-- start AVAILABLE DATA --

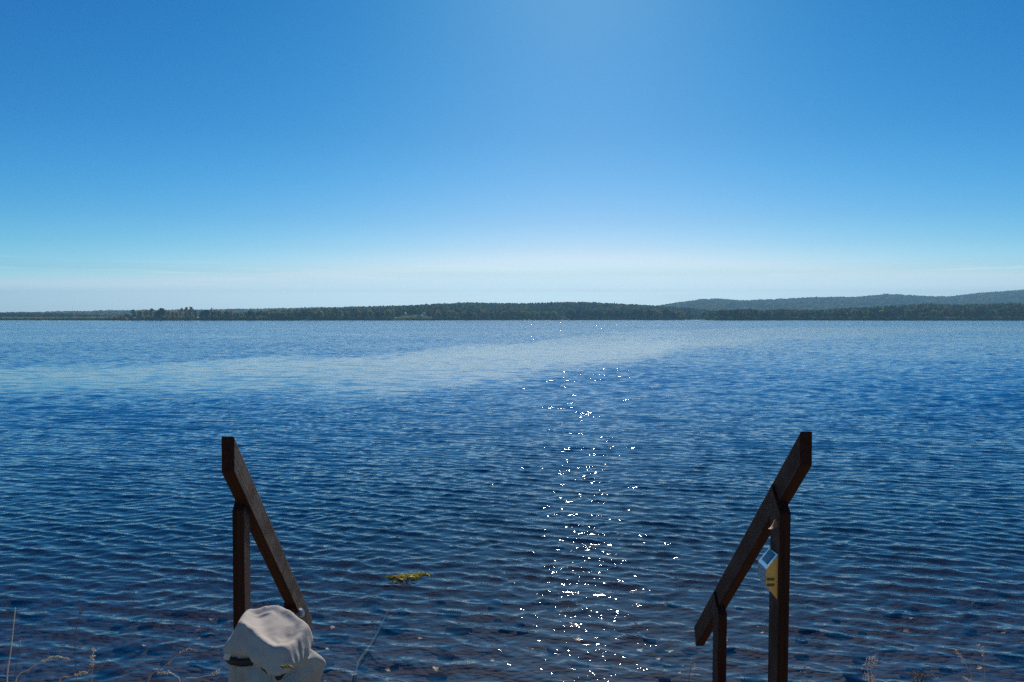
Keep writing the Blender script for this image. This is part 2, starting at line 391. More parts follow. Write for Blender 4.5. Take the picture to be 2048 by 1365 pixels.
RNEAR = [(-900, 640), (1400, 637), (1412, 629), (1440, 620.5), (1500, 617.5), (1520, 621), (1560, 617), (1600, 620), (1640, 620), (1680, 615), (1740, 613.5), (1800, 609), (1860, 606.5),
         (1920, 609), (1980, 606.5), (2048, 605.5), (2300, 603), (3200, 612)]
LNEAR = [(-900, 622), (0, 625.5), (80, 625.5), (150, 627), (230, 631), (300, 640), (3200, 640)]
def hgt(px, Y):
    """ground height of the far side; below zero is lake"""
    px = np.asarray(px, float); Y = np.asarray(Y, float)
    s = Y - shore_Y(px)
    knoll = 6.0 * np.exp(-((px - 826) / 48) ** 2) * smooth01((s - 6) / 60)
    land = knoll + np.where(s > 0, .5 + np.minimum(s, 400) * .012 + .8 * smooth01(s / 12), -3 + 3.5 * smooth01((s + 12) / 12))
    def layer(tab, Y0, Yc, tree):
        z = np.maximum(crest_z(tab, px, Yc, tree), 0)
        return np.where(Y < Yc, z * smooth01((Y - Y0) / (Yc - Y0)) ** .8, z * (1 - .5 * smooth01((Y - Yc) / 1500)))
    up = np.maximum.reduce([layer(MID, np.maximum(1180, shore_Y(px) + 20), 2050, 13), layer(LFAR, 2000, 3200, 11), layer(RFAR, 2400, 4600, 12),
                            layer(RNEAR, np.maximum(1060, shore_Y(px) + 5), 1480, 14), layer(LNEAR, 1300, 1800, 12)])
    rough = 1.2 * np.sin(px * .05 + Y * .011) * np.sin(px * .023 - Y * .007 + 1)
    return np.where(s > 0, np.maximum(land, up * smooth01(s / 60) + rough * smooth01(s / 200)), land)

pxs = np.concatenate([np.linspace(-900, -40, 40), np.arange(-30, 1376, 6), np.arange(1376, 1412, 2), np.arange(1412, 2080, 6), np.linspace(2090, 3200, 45)])
Yt = np.array(list(np.arange(1000, 1560, 8)) + list(np.geomspace(1570, 7000, 70)))
GP, GY = np.meshgrid(pxs, Yt)
GZ = hgt(GP, GY); V = np.stack([U(GP) * GY, GY, GZ], -1).reshape(-1, 3)
idx = np.arange(GP.size).reshape(GP.shape)
Q = np.stack([idx[:-1, :-1], idx[:-1, 1:], idx[1:, 1:], idx[1:, :-1]], -1).reshape(-1, 4)
m = Mat('far_ground'); t = m.n('ShaderNodeTexCoord'); n1 = m.noise(t.outputs['Object'], .05, 5, .6)
r1 = m.ramp(n1.outputs['Fac'], [(.35, (.022, .035, .014)), (.65, (.05, .055, .025))]); m.pbr(r1.outputs[0], .95)
tag(link('far_hills', np_mesh('far_hills', V, Q), mat=m.m), 'low wooded hills across the lake', 'hills', kind='structure')

# ---- foliage materials: the leaf colour of each tree comes with the tree
def foliage_mat(name, per_object, stops):
    m = Mat(name)
    if per_object:
        oi = m.n('ShaderNodeObjectInfo'); base = m.ramp(oi.outputs['Random'], stops).outputs[0]
    else:
        base = m.n('ShaderNodeAttribute', attribute_name='tint').outputs['Color']
    g = m.n('ShaderNodeNewGeometry'); n_ = m.noise(g.outputs['Position'], .55, 3, .6)
    hsv = m.n('ShaderNodeHueSaturation'); m.l(base, hsv.inputs['Color'])
    mr = m.n('ShaderNodeMapRange'); mr.inputs['From Min'].default_value = .3; mr.inputs['From Max'].default_value = .7
    mr.inputs['To Min'].default_value = .6; mr.inputs['To Max'].default_value = 1.4; m.l(n_.outputs['Fac'], mr.inputs['Value']); m.l(mr.outputs[0], hsv.inputs['Value'])
    d = m.n('ShaderNodeBsdfDiffuse'); m.l(hsv.outputs[0], d.inputs['Color'])
    tl = m.n('ShaderNodeBsdfTranslucent'); m.l(hsv.outputs[0], tl.inputs['Color'])
    mx_ = m.n('ShaderNodeMixShader'); mx_.inputs[0].default_value = .35; m.l(d.outputs[0], mx_.inputs[1]); m.l(tl.outputs[0], mx_.inputs[2])
    m.l(mx_.outputs[0], m.out.inputs['Surface']); return m.m
LEAF_STUFF = foliage_mat('forest_leaves', False, None)
BARK = simple('bark', (.09, .07, .05), .9, scale=2.)

def ico(sub):
    bm = bmesh.new(); bmesh.ops.create_icosphere(bm, subdivisions=sub, radius=1)
    V = np.array([v.co[:] for v in bm.verts]); Fc = np.array([[v.index for v in f.verts] for f in bm.faces]); bm.free(); return V, Fc
ICO1, ICO2 = ico(1), ico(2)

def tmpl_round(src, s):
    r = np.random.default_rng(s); V = src[0].copy()
    V *= (1 + r.normal(0, .20, len(V)))[:, None]; V *= [.52, .52, .50]; V[:, 2] += .52
    V[:, 0] += .10 * np.sin(V[:, 2] * 5 + s); return V, src[1]
def tmpl_conifer(s, tiers=4, n=6):
    r = np.random.default_rng(s); V = []; Fc = []
    for i in range(tiers):
        z0 = .12 + .82 * i / tiers; z1 = min(1, z0 + 1.25 / tiers + .06); rad = .26 * (1 - i / tiers) + .06
        b = len(V); V.append((r.normal(0, .02), r.normal(0, .02), z1))
        for j in range(n):
            q = 2 * math.pi * (j + r.random() * .6) / n; rr = rad * r.uniform(.65, 1.25)
            V.append((rr * math.cos(q), rr * math.sin(q), z0 + r.normal(0, .025)))
        Fc += [(b, b + 1 + j, b + 1 + (j + 1) % n) for j in range(n)] + [(b + 1, b + 1 + (j + 1) % n, b + 1 + j) for j in range(1, n - 1)]
    return np.array(V), np.array(Fc)
PAL_B = 3.6 * np.array([(.040, .062, .018), (.055, .075, .020), (.075, .085, .022), (.10, .095, .024), (.12, .085, .025), (.13, .075, .03), (.05, .07, .03), (.065, .07, .03)])
PAL_C = 3.0 * np.array([(.018, .036, .016), (.022, .042, .020), (.028, .048, .020), (.016, .030, .018)])

def scatter(name, label, px, Y, kinds, hts, wid, src, sky=None):
    """one mass of far woodland: thousands of crowns nobody could count"""
    n = len(px); x = U(px) * Y; z = hgt(px, Y)
    if sky is not None:                                           # a wood's crowns stay under its skyline
        cap = H + Y * (637 - np.interp(px, [q[0] for q in sky], [q[1] for q in sky])) / F - z
        f_ = np.clip(np.maximum(cap * rng.uniform(.82, 1.12, n), 3.0) / hts, .12, 1); hts = hts * f_; wid = wid * np.maximum(f_, .45)
    tm_r = [tmpl_round(src, 10 + i) for i in range(6)]; tm_c = [tmpl_conifer(50 + i) for i in range(4)]
    Vs, Fs, Cs = [], [], []; off = 0; r = np.random.default_rng(n)
    var = r.integers(0, 12, n)
    for kd, tms, pal in ((0, tm_r, PAL_B), (1, tm_c, PAL_C)):
        for ti, (tv, tf) in enumerate(tms):
            sel = np.where((kinds == kd) & (var % len(tms) == ti))[0]
            if not len(sel): continue
            a = r.random(len(sel)) * 6.28; c_, s_ = np.cos(a)[:, None], np.sin(a)[:, None]
            h_ = hts[sel][:, None]; w_ = wid[sel][:, None]
            vx = (tv[None, :, 0] * c_ - tv[None, :, 1] * s_) * w_; vy = (tv[None, :, 0] * s_ + tv[None, :, 1] * c_) * w_
            vz = tv[None, :, 2] * h_ - .04 * h_
            vv = np.stack([vx + x[sel][:, None], vy + Y[sel][:, None], vz + z[sel][:, None]], -1).reshape(-1, 3)
            ff = (tf[None] + (np.arange(len(sel)) * len(tv))[:, None, None] + off).reshape(-1, 3)
            cc = pal[r.integers(0, len(pal), len(sel))] * r.uniform(.55, 1.4, (len(sel), 1))
            Cs.append(np.repeat(np.concatenate([cc, np.ones((len(sel), 1))], 1), len(tv), 0))
            Vs.append(vv); Fs.append(ff); off += len(vv)
    me = np_mesh(name, np.concatenate(Vs), np.concatenate(Fs), False, {'tint': ('FLOAT_COLOR', np.concatenate(Cs))})
    return tag(link(name, me, mat=LEAF_STUFF), label, 'forest', kind='stuff')

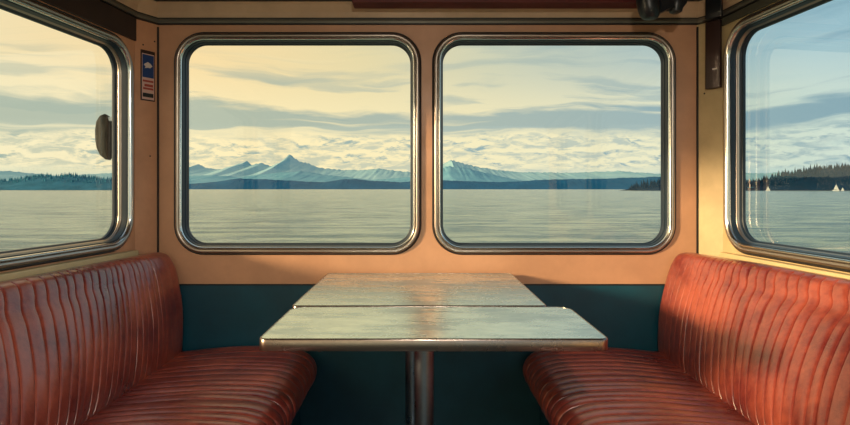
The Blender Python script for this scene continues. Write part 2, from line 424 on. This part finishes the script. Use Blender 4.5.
# corner posts (angled panels closing the corners)
def corner(nm, a, b_, sgn):
    bm = bmesh.new()
    n = Vector((a[1]-b_[1], -(a[0]-b_[0]))).normalized()
    if n.x*sgn > 0: n = -n            # n points into the room
    out = -n*.12
    prism(bm, [(a[0], a[1]), (b_[0], b_[1]), (b_[0]+out.x, b_[1]+out.y), (a[0]+out.x, a[1]+out.y)], 0, ZT, 'z')
    return struct(link(nm, bm, 'post' if sgn < 0 else 'cream')), n
_, ncL = corner('trim_3', (XL, BY), PL, -1)
_, ncR = corner('trim_4', (XR, BY), PR, 1)
def vjoint(nm, x, y, n, z0, z1):
    bm = bmesh.new(); box(bm, x-.003, x+.003, y-.007, y+.002, z0, z1); struct(link(nm, bm, 'dark'))
vjoint('trim_5', XL, BY, ncL, E-.40, E+.68); vjoint('trim_6', XR, BY, ncR, E-.40, E+.68)
# floor and ceiling
bm = bmesh.new(); prism(bm, [(-1.7, YB), (1.7, YB), (1.28, BY+.09), (-1.22, BY+.09)], -.08, 0, 'z'); struct(link('floor', bm, 'floor'))
bm = bmesh.new(); prism(bm, [(-1.75, YB), (1.75, YB), (1.3, BY+.09), (-1.25, BY+.09)], ZT, ZT+.06, 'z'); struct(link('ceiling', bm, 'ceiling'))
# cornice round the three walls: path of plan points offset inward
def offs(d):
    # inner outline (plan) moved d into the room: near-left, post-left, back-left, back-right, post-right, near-right
    L1 = frL(sL(YB), 0, d); 
    a = frL(d*.35, 0, d); b_ = Vector((XL+d*.3, BY-d, 0)); c = Vector((XR-d*.3, BY-d, 0)); e = frR(d*.35, 0, d); f = frR(sR(YB), 0, d)
    return [L1, a, b_, c, e, f]
def run(nm, prof, m, label=None, bevel=False):
    bm = bmesh.new(); rings = []
    for d, z in prof:
        rings.append([bm.verts.new((p.x, p.y, z)) for p in offs(d)])
    n = len(prof)
    for i in range(n):
        a, b_ = rings[i], rings[(i+1) % n]
        for q in range(5): bm.faces.new((a[q], a[q+1], b_[q+1], b_[q]))
    bm.faces.new([r[0] for r in rings]); bm.faces.new([r[-1] for r in rings])
    return struct(link(nm, bm, m), label)
z0 = E+.689
run('trim_7', [(.0005, z0), (.014, z0), (.014, z0+.0045), (.0005, z0+.0045)], 'dark')
run('trim_8', [(.0005, z0+.0045), (.012, z0+.0045), (.0145, z0+.014), (.012, z0+.0235), (.0005, z0+.0235)], 'strip')
run('trim_9', [(.0005, z0+.0235), (.013, z0+.0235), (.013, z0+.0275), (.0005, z0+.0275)], 'dark')
run('trim_10', [(.0005, z0+.0275), (.011, z0+.0275), (.016, z0+.05), (.030, z0+.078), (.040, z0+.088), (.040, ZT-.0005), (.0005, ZT-.0005)], 'cove', 'beige cornice under the ceiling')
run('trim_11', [(.0405, z0+.086), (.055, z0+.086), (.055, ZT-.0005), (.0405, ZT-.0005)], 'dark')
bm = bmesh.new(); box(bm, px2(352, 2.2), px2(652, 2.2), 2.19, 2.27, E+.738, ZT-.0005, .004)
struct(link('trim_12', bm, 'red'), 'dark red rail along the ceiling edge')
# sill ledges above the benches
for nm, fr, s1, zz in (('trim_13', frL, sL(.2), E-.262), ('trim_14', frR, sR(.2), E-.27)):
    bm = bmesh.new(); xf_box(bm, fr, .02, s1, zz-.02, zz+.018, .0005, .03, .005); struct(link(nm, bm, 'sill', smooth=True), 'narrow cream sill between bench top and window')

for nm, fr, s1, za, zb, mm in (('trim_15', frL, sL(YB), E+.597, E+.6885, 'shade_strip'), ('trim_16', frR, sR(YB), E+.657, E+.6885, 'rail_olive')):  # left strip paints in the wall's shade under the cornice
    bm = bmesh.new(); xf_box(bm, fr, .004, s1, za, zb, .0005, .009, .002); struct(link(nm, bm, mm), 'dark strip between the side window and the cornice')
# ------------------------------------------------------------------ windows
def window(nm, fr, R, r, lip, rec, gm, n=12, label=None, top=0.0):
    t = empty(nm, fr((R[0]+R[1])/2, R[2], 0)); struct(t, label)
    s = lip/.034
    bm = bmesh.new(); sweep(bm, fr, R, r, [(-.002,.0008),(.0,.006),(.003,.009),(.006*s,.008),(.006*s,.0008)], n); link('outer_gasket', bm, 'gasket', t, True)
    bm = bmesh.new(); sweep(bm, fr, R, r, [(.006*s,.0012),(.0065*s,.010),(.010*s,.0145),(.015*s,.016),(.020*s,.0145),(.0235*s,.011),(.0235*s,.0012)], n); link('window_frame', bm, 'metal', t, True, 50)
    bm = bmesh.new(); sweep(bm, fr, R, r, [(.0236*s,.0012),(.0240*s,.011),(.0262*s,.0165),(.0285*s,.0182),(.031*s,.0165),(.0335*s,.010),(.034*s,-.004),(.0236*s,-.004)], n); link('frame_bead', bm, 'chrome', t, True, 50)
    bm = bmesh.new(); sweep(bm, fr, R, r, [(.0342*s,.006),(.0365*s,.004),(.038*s,-rec*.10),(.039*s,-rec*.30),(.0355*s,-rec*.36),(.0342*s,-rec*.36)], n); link('inner_gasket', bm, 'rubber', t, True, 35)
    if rec > .04:
        bm = bmesh.new(); sweep(bm, fr, R, r, [(.0342*s,-rec*.362),(.0375*s,-rec*.37),(.0392*s,-rec*.42),(.0386*s,-rec*.50),(.0400*s,-rec*.54),(.0408*s,-rec*.60),(.0395*s,-rec*.66),(.0342*s,-rec*.66)], n); link('reveal_liner', bm, 'metal', t, True, 50)
        q0 = .662
    else: q0 = .362
    bm = bmesh.new(); sweep(bm, fr, R, r, [(.0342*s,-rec*q0),(.0405*s,-rec*q0),(.0425*s,-rec*(q0+.1)),(.0415*s,-rec*.82),(.0445*s,-rec*.86),(.0455*s,-rec*.96),(.0455*s,-rec-.003),(.040*s,-rec-.0085),(.0090,-rec-.0085),(.0090,-rec-.0075),(.0342*s,-rec-.0065)], n); link('glazing_rubber', bm, 'rubber', t, True, 35)
    bm = bmesh.new()
    g = .0450*s; P = rrect(R[0]+g, R[1]-g, R[2]+g, R[3]-g, r-g, n)
    bm.faces.new([bm.verts.new(fr(p[0], p[1], -rec)) for p in P])
    link('glass_pane', bm, gm, t)
    return t
window('window_1', frB, W1, RB, .034, .036, 'glass', label='back window on the left, rounded corners in a metal frame')
window('window_2', frB, W2, RB, .034, .036, 'glass', label='back window on the right, rounded corners in a metal frame')
window('window_3', frL, WL, RS, .037, .048, 'glass', label='side window above the left bench')
window('window_4', frR, WR, RS, .037, .048, 'glass_blue', label='side window above the right bench')
window('window_5', frL, WL2, RS, .037, .048, 'glass')  # this and the next: unseen windows added to let in light
window('window_6', frR, WR2, RS, .037, .048, 'glass_blue')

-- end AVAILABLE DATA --

• [WHAT THE TASK REQUIRES]: Repeat only the lines between the top of the entries above and the line containing "return np.where(s >", both ends included, without the pictures.

• [REPLY]:
Keep writing the Blender script for this image. This is part 2, starting at line 391. More parts follow. Write for Blender 4.5. Take the picture to be 2048 by 1365 pixels.
RNEAR = [(-900, 640), (1400, 637), (1412, 629), (1440, 620.5), (1500, 617.5), (1520, 621), (1560, 617), (1600, 620), (1640, 620), (1680, 615), (1740, 613.5), (1800, 609), (1860, 606.5),
         (1920, 609), (1980, 606.5), (2048, 605.5), (2300, 603), (3200, 612)]
LNEAR = [(-900, 622), (0, 625.5), (80, 625.5), (150, 627), (230, 631), (300, 640), (3200, 640)]
def hgt(px, Y):
    """ground height of the far side; below zero is lake"""
    px = np.asarray(px, float); Y = np.asarray(Y, float)
    s = Y - shore_Y(px)
    knoll = 6.0 * np.exp(-((px - 826) / 48) ** 2) * smooth01((s - 6) / 60)
    land = knoll + np.where(s > 0, .5 + np.minimum(s, 400) * .012 + .8 * smooth01(s / 12), -3 + 3.5 * smooth01((s + 12) / 12))
    def layer(tab, Y0, Yc, tree):
        z = np.maximum(crest_z(tab, px, Yc, tree), 0)
        return np.where(Y < Yc, z * smooth01((Y - Y0) / (Yc - Y0)) ** .8, z * (1 - .5 * smooth01((Y - Yc) / 1500)))
    up = np.maximum.reduce([layer(MID, np.maximum(1180, shore_Y(px) + 20), 2050, 13), layer(LFAR, 2000, 3200, 11), layer(RFAR, 2400, 4600, 12),
                            layer(RNEAR, np.maximum(1060, shore_Y(px) + 5), 1480, 14), layer(LNEAR, 1300, 1800, 12)])
    rough = 1.2 * np.sin(px * .05 + Y * .011) * np.sin(px * .023 - Y * .007 + 1)
    return np.where(s > 0, np.maximum(land, up * smooth01(s / 60) + rough * smooth01(s / 200)), land)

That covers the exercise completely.